## begin

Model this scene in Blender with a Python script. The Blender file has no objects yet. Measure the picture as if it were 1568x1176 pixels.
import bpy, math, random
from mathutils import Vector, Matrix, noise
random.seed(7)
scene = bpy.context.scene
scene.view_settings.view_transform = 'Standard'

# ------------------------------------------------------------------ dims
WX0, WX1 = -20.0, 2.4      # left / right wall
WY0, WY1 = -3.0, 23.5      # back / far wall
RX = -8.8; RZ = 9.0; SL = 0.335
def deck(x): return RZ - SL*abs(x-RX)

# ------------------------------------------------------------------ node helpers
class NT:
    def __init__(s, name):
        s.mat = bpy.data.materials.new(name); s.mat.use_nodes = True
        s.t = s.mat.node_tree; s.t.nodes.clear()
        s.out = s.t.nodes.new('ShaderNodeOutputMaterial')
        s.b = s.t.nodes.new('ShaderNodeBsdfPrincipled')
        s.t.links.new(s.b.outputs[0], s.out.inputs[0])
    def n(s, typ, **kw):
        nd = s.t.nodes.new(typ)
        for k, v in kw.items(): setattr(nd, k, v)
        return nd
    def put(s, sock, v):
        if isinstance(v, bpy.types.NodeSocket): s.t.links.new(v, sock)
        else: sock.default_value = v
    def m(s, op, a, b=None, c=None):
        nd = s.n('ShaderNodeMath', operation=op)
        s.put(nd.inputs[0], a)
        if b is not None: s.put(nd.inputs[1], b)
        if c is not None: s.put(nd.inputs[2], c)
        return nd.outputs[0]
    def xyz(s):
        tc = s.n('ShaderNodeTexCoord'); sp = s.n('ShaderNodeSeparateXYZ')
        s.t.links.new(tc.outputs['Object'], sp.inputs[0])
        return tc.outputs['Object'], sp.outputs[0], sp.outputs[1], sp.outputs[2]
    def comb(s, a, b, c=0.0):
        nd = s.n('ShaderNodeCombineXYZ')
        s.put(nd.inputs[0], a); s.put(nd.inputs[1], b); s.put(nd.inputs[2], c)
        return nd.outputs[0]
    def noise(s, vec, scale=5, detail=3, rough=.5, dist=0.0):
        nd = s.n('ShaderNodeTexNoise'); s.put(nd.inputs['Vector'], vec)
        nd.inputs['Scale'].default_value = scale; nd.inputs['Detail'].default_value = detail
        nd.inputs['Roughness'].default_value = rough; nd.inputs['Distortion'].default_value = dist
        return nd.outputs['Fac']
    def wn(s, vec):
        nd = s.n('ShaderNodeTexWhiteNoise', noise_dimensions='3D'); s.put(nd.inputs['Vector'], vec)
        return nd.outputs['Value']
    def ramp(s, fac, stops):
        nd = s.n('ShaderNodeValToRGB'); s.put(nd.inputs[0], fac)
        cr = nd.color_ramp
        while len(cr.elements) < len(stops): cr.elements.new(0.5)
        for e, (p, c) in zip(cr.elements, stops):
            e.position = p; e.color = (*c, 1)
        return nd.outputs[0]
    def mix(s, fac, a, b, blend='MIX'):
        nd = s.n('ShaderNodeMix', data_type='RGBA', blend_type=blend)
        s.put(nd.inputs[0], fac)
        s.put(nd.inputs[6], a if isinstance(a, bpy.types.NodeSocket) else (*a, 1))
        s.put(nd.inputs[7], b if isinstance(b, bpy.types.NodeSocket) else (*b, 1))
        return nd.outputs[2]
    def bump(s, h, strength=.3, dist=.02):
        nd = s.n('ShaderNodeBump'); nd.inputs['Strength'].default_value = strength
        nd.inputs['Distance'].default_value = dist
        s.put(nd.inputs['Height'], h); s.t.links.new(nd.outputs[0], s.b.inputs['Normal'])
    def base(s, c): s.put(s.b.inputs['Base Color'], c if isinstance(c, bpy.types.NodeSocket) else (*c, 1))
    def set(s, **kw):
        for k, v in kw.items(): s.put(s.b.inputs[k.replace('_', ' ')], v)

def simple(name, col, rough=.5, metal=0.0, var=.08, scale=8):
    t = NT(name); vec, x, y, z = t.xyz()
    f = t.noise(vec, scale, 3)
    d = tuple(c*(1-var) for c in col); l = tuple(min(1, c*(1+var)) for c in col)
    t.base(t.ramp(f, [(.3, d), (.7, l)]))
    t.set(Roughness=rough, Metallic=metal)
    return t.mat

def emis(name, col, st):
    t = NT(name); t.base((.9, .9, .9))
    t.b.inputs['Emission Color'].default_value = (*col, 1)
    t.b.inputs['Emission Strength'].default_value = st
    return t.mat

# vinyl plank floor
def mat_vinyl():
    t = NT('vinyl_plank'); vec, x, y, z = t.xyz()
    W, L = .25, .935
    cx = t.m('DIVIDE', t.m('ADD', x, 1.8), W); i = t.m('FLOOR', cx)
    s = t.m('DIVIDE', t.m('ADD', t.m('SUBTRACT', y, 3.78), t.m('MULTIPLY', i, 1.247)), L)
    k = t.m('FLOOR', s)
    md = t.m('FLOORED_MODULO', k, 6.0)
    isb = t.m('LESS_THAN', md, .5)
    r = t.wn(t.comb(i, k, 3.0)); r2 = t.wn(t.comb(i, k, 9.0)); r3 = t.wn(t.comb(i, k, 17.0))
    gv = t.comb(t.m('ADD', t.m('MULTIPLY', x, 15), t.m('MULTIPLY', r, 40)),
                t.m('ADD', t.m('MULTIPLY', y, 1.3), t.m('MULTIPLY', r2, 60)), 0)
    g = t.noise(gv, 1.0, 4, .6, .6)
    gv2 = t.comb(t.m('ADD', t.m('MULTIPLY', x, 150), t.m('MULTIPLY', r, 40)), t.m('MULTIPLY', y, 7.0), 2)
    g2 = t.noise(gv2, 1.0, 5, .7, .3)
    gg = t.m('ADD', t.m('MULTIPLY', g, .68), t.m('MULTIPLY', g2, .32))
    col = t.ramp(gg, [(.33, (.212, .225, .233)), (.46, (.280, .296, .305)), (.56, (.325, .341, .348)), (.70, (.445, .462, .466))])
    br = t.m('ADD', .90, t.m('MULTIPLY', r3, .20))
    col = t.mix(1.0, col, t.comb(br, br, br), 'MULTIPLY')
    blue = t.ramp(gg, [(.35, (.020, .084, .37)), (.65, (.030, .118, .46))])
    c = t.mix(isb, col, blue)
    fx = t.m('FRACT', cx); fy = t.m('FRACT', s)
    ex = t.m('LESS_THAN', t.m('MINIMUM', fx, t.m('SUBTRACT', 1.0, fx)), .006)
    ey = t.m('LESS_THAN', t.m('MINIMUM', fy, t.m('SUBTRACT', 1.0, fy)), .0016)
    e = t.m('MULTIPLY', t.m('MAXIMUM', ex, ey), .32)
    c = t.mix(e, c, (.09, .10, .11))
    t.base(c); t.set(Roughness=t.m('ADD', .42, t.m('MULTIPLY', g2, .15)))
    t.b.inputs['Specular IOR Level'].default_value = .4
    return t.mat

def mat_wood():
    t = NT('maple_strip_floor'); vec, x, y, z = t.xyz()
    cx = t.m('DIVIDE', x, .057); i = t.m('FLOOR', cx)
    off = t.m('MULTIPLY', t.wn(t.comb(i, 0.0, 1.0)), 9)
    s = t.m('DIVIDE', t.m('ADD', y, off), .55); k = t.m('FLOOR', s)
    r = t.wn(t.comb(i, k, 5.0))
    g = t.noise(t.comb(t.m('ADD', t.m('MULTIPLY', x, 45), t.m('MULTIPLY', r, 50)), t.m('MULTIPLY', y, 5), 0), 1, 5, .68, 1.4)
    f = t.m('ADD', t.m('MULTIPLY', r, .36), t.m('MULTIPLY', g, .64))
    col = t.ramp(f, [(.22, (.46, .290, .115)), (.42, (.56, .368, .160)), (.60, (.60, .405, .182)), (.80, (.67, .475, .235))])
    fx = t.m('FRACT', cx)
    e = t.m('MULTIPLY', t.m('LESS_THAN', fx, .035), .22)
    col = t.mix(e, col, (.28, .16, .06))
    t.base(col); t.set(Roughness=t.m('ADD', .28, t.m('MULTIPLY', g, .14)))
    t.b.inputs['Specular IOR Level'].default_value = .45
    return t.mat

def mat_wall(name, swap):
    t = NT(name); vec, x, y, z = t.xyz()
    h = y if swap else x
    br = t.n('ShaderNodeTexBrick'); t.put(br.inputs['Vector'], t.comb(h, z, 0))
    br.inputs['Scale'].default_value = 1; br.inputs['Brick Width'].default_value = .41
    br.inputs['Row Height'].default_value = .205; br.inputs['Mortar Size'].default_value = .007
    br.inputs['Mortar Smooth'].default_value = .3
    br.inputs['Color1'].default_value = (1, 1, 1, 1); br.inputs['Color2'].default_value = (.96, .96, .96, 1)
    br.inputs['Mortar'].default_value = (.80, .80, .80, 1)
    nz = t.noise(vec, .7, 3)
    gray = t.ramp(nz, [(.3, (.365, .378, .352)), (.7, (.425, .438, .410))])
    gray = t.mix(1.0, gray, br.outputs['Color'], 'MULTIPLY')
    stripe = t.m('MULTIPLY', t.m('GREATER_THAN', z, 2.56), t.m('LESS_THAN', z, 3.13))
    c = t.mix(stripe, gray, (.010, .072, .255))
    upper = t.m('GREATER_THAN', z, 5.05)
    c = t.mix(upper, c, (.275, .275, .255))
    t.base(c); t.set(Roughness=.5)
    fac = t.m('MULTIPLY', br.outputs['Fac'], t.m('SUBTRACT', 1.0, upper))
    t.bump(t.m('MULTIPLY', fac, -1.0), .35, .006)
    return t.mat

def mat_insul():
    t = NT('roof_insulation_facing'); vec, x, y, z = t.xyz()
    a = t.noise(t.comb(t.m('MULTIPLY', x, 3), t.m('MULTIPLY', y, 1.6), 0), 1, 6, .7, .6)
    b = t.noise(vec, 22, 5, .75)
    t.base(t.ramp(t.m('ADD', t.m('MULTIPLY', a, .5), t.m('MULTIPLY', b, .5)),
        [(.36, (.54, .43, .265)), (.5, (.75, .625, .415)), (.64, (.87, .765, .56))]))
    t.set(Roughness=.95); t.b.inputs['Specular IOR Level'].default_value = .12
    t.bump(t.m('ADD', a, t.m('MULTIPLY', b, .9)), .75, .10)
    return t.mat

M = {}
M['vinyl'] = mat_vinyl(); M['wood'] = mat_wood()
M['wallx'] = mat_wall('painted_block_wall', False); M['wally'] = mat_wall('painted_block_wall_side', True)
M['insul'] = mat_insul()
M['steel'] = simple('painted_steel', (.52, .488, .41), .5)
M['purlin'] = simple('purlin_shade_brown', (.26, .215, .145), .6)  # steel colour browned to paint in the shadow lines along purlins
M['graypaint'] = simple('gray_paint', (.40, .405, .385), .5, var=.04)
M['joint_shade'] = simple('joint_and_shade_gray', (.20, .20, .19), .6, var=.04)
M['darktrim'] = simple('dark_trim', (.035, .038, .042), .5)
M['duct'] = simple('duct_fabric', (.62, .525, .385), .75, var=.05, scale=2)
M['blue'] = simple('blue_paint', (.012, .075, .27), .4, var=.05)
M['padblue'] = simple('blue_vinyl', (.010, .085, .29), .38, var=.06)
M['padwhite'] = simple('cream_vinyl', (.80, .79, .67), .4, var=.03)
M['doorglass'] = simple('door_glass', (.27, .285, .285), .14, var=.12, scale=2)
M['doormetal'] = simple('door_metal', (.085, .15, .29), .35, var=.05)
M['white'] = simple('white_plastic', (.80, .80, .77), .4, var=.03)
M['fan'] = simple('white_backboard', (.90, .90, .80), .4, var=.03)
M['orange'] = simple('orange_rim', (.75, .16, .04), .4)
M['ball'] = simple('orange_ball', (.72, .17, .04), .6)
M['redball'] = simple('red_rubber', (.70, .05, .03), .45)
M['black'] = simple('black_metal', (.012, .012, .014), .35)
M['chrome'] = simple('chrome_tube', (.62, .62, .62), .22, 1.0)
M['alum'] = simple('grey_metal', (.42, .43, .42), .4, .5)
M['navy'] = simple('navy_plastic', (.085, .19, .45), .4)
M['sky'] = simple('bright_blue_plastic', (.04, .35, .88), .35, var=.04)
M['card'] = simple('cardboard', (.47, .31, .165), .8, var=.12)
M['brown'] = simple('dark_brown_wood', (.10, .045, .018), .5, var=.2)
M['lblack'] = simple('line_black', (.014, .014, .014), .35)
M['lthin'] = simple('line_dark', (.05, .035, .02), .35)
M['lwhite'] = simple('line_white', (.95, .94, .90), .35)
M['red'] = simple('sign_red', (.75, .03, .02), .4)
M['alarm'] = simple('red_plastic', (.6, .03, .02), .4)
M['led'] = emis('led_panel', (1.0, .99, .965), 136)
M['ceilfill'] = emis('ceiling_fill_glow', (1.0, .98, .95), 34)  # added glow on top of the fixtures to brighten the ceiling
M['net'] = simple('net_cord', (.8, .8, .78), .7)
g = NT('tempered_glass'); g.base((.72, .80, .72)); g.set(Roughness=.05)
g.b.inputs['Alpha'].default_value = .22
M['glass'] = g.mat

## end

Directions for this task | Print, unaltered, every line from the beginning of the material down to the line with "def deck(x): return RZ - SL*abs(x-RX)".

The response |
Model this scene in Blender with a Python script. The Blender file has no objects yet. Measure the picture as if it were 1568x1176 pixels.
import bpy, math, random
from mathutils import Vector, Matrix, noise
random.seed(7)
scene = bpy.context.scene
scene.view_settings.view_transform = 'Standard'

# ------------------------------------------------------------------ dims
WX0, WX1 = -20.0, 2.4      # left / right wall
WY0, WY1 = -3.0, 23.5      # back / far wall
RX = -8.8; RZ = 9.0; SL = 0.335
def deck(x): return RZ - SL*abs(x-RX)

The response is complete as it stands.